start INPUT FOR THIS TASK

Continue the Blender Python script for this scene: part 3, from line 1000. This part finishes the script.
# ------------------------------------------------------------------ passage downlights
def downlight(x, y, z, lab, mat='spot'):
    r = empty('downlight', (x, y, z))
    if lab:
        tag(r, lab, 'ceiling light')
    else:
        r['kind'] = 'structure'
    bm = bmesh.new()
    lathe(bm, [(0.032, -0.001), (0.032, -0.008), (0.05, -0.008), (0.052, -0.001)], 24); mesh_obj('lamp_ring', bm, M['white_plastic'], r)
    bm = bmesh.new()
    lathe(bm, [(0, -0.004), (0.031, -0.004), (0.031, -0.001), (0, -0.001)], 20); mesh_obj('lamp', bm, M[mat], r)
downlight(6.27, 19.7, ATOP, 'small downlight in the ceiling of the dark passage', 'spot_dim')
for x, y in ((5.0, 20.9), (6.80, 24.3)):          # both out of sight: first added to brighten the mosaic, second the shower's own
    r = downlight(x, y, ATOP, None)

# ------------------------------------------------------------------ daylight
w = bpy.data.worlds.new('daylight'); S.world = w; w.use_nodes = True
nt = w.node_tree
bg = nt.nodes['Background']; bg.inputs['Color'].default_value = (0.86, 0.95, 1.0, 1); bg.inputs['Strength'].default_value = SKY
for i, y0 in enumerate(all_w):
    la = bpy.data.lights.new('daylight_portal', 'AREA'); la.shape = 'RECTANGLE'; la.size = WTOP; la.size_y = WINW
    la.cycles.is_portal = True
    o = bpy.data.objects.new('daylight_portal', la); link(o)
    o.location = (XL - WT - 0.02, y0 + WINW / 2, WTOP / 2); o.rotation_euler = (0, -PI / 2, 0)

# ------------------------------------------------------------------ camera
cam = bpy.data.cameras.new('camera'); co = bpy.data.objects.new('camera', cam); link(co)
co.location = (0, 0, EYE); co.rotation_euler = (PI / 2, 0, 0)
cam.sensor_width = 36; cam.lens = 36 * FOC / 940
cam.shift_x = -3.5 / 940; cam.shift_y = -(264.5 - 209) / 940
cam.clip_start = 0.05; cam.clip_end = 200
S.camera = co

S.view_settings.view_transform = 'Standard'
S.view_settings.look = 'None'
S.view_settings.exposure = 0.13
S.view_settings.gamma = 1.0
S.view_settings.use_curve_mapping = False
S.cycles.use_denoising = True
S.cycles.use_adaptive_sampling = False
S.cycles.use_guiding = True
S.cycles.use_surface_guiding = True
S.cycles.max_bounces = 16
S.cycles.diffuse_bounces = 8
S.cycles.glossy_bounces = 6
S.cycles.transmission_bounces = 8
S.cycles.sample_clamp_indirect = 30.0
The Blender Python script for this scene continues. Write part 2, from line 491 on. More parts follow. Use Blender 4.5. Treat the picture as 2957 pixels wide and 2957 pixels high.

end INPUT FOR THIS TASK

- [WHAT TO WORK ON]
Extract the data in full. Keep it word for word.

- [TASK RESPONSE]
Continue the Blender Python script for this scene: part 3, from line 1000. This part finishes the script.
# ------------------------------------------------------------------ passage downlights
def downlight(x, y, z, lab, mat='spot'):
    r = empty('downlight', (x, y, z))
    if lab:
        tag(r, lab, 'ceiling light')
    else:
        r['kind'] = 'structure'
    bm = bmesh.new()
    lathe(bm, [(0.032, -0.001), (0.032, -0.008), (0.05, -0.008), (0.052, -0.001)], 24); mesh_obj('lamp_ring', bm, M['white_plastic'], r)
    bm = bmesh.new()
    lathe(bm, [(0, -0.004), (0.031, -0.004), (0.031, -0.001), (0, -0.001)], 20); mesh_obj('lamp', bm, M[mat], r)
downlight(6.27, 19.7, ATOP, 'small downlight in the ceiling of the dark passage', 'spot_dim')
for x, y in ((5.0, 20.9), (6.80, 24.3)):          # both out of sight: first added to brighten the mosaic, second the shower's own
    r = downlight(x, y, ATOP, None)

# ------------------------------------------------------------------ daylight
w = bpy.data.worlds.new('daylight'); S.world = w; w.use_nodes = True
nt = w.node_tree
bg = nt.nodes['Background']; bg.inputs['Color'].default_value = (0.86, 0.95, 1.0, 1); bg.inputs['Strength'].default_value = SKY
for i, y0 in enumerate(all_w):
    la = bpy.data.lights.new('daylight_portal', 'AREA'); la.shape = 'RECTANGLE'; la.size = WTOP; la.size_y = WINW
    la.cycles.is_portal = True
    o = bpy.data.objects.new('daylight_portal', la); link(o)
    o.location = (XL - WT - 0.02, y0 + WINW / 2, WTOP / 2); o.rotation_euler = (0, -PI / 2, 0)

# ------------------------------------------------------------------ camera
cam = bpy.data.cameras.new('camera'); co = bpy.data.objects.new('camera', cam); link(co)
co.location = (0, 0, EYE); co.rotation_euler = (PI / 2, 0, 0)
cam.sensor_width = 36; cam.lens = 36 * FOC / 940
cam.shift_x = -3.5 / 940; cam.shift_y = -(264.5 - 209) / 940
cam.clip_start = 0.05; cam.clip_end = 200
S.camera = co

S.view_settings.view_transform = 'Standard'
S.view_settings.look = 'None'
S.view_settings.exposure = 0.13
S.view_settings.gamma = 1.0
S.view_settings.use_curve_mapping = False
S.cycles.use_denoising = True
S.cycles.use_adaptive_sampling = False
S.cycles.use_guiding = True
S.cycles.use_surface_guiding = True
S.cycles.max_bounces = 16
S.cycles.diffuse_bounces = 8
S.cycles.glossy_bounces = 6
S.cycles.transmission_bounces = 8
S.cycles.sample_clamp_indirect = 30.0
The Blender Python script for this scene continues. Write part 2, from line 491 on. More parts follow. Use Blender 4.5. Treat the picture as 2957 pixels wide and 2957 pixels high.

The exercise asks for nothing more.